Becoming a physicist without going to university - what are my options?

Vocational qualification

Completing a vocational qualification is a great way for you to learn more about physics and the career opportunities available. These courses are designed alongside industry professionals, providing you with insights into the profession. You’ll receive an education, but will also have allocated time to gain practical work experience. Completing a vocational qualification in a physics-related subject (for example, the Level 3 BTEC in Applied Science) shows to employers that you’re passionate about physics, and have a number of practical skills.


Another option is to complete a physics diploma or certificate. Completing a diploma has a number of advantages: it’s cheaper and faster than a degree (two years vs three), and allows you to gain specialised knowledge in the field of physics.. 
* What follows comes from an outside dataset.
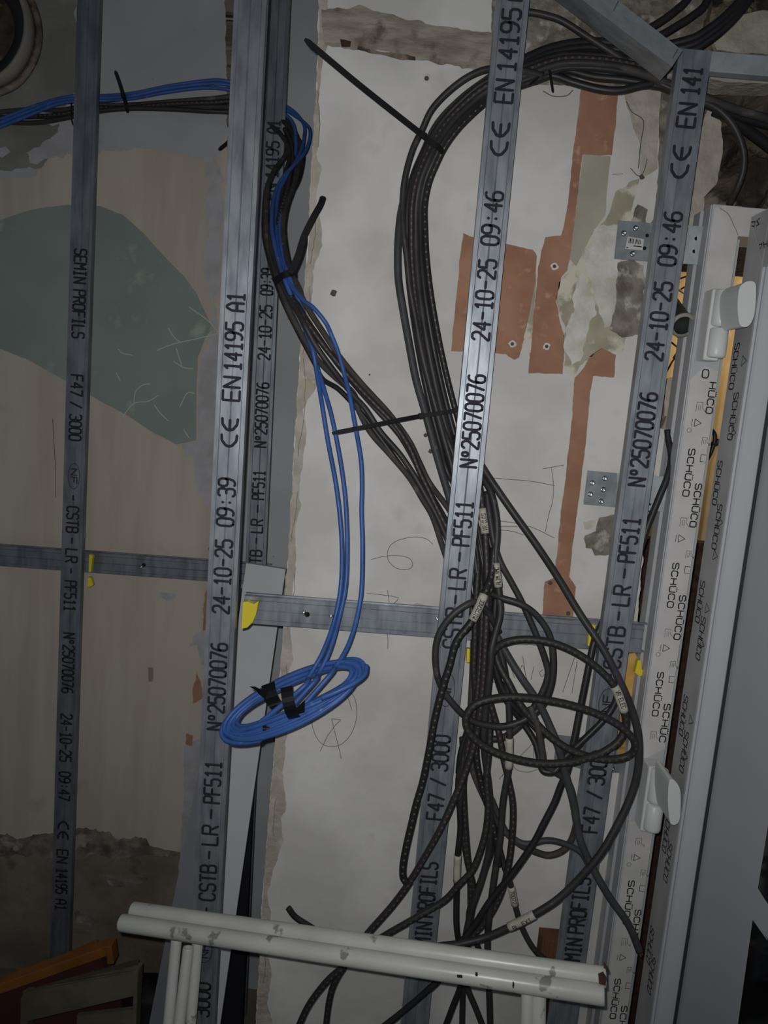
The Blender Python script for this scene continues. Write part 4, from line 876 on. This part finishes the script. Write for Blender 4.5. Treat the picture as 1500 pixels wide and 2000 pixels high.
cable([(925,900,1.25),(936,945,1.235),(943,1000,1.222),(948,1050,1.21),(951,1133,1.198),(950,1200,1.192),(947,1267,1.188),(943,1333,1.185),(936,1400,1.183),(929,1440,1.182),(916,1486,1.18),(899,1532,1.178),(883,1570,1.175),(860,1620,1.17),(830,1673,1.17),(797,1727,1.17),(764,1771,1.17),(719,1822,1.17),(690,1860,1.18),(673,1885,1.18),(639,1916,1.18),(605,1960,1.18),(583,2005,1.18),(560,2060,1.18)], .0056, M_dotp, 'black cable with pink dotted print and a white sleeve right of the middle stud', group=gT, sleeves=[(990,1048,'<VR CUIS')])
cable([(957,1380,1.2),(956,1450,1.19),(950,1520,1.185),(953,1570,1.18),(949,1620,1.178),(938,1662,1.175),(922,1700,1.172),(897,1727,1.17),(866,1760,1.17),(809,1794,1.165),(753,1826,1.165),(700,1860,1.175),(671,1890,1.18),(651,1925,1.18),(642,1960,1.18),(636,2010,1.18),(632,2060,1.18)], .0054, M_doty, 'black cable curving left across the middle stud just above the trestle', group=gT)
cable([(563,1773,1.2),(576,1790,1.2),(600,1806,1.2),(640,1830,1.2),(700,1860,1.2),(760,1880,1.2),(820,1895,1.2)], .0052, M_black2, 'cut black cable end sticking up above the left half of the trestle')
cable([(905,1840,1.2),(903,1880,1.2),(900,1923,1.2),(884,1967,1.2),(866,2015,1.2)], .0052, M_black2, 'black cable leaving downwards left under the trestle, beside two others', group='cable ends below the trestle')
cable([(915,1840,1.21),(908,1880,1.21),(904,1933,1.21),(902,2020,1.21)], .0052, M_black, 'black cable dropping straight down under the trestle below the middle stud', group='cable ends below the trestle')
cable([(905,1860,1.19),(908,1900,1.19),(914,1933,1.19),(928,1967,1.19),(947,2015,1.19)], .0052, M_black, 'black cable leaving downwards right under the trestle', group='cable ends below the trestle')
cable([(896,1530,1.2),(903,1545,1.198),(898,1575,1.196),(899,1620,1.195),(894,1670,1.195),(892,1730,1.195),(891,1800,1.195),(896,1840,1.195),(905,1880,1.2)], .0052, M_black2, 'black cable with a peeling blank sleeve low beside the middle stud', group=gT, sleeves=[(1666,1727,'')])
cable([(903,1440,1.21),(905,1500,1.205),(905,1545,1.2),(907,1587,1.2),(909,1620,1.2),(913,1670,1.2),(918,1712,1.2),(919,1771,1.2)], .0055, M_doty, 'short dotted black cable ending just above the crossing near the trestle', group=gT)
cable([(925,1250,1.215),(922,1330,1.21),(917,1420,1.205),(915,1470,1.2),(925,1510,1.2),(944,1555,1.2),(968,1602,1.2),(990,1628,1.2),(1017,1650,1.2),(1047,1664,1.2),(1073,1670,1.2),(1100,1660,1.2),(1117,1638,1.2),(1126,1600,1.19),(1120,1560,1.185),(1108,1525,1.18),(1080,1505,1.17),(1063,1490,1.165),(1058,1465,1.162),(1050,1420,1.162),(1035,1380,1.17)], .0054, M_dusty, 'dusty black cable twisting below the loops towards the right stud', group=gT)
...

Diplomas are also particularly useful to learn more about your area of interest. For example, if you’re interested in becoming a nuclear physicist, completing a certificate in nuclear research shows employers you have specialised skills. Many diplomas are offered online for flexibility, such as the Diploma of Higher Education in Physics by the Open University. 


An apprenticeship provides you with the best of both worlds: work experience and an education. As an apprentice, you’ll spend a minimum of 20% of your time receiving training, with the rest of your time completing work experience in your area of interest. 

As an apprentice, you won’t have to pay the costs of your training (or subsequent qualification) and will receive a salary for your work experience. There are apprenticeships to suit anyone, no matter your level of education, with apprenticeships equivalent to GCSEs or master’s degrees on offer.

The Level 7 research scientist degree apprenticeship is a 30-month course aimed at scientists (i.e physicists). Once you finish your apprenticeship, you’ll receive a qualification equivalent to a master’s degree.

Many employers offer full-time jobs to their apprentices once they’ve finished, but even if they don’t, the practical experience you will have gained will be highly valued by potential employers.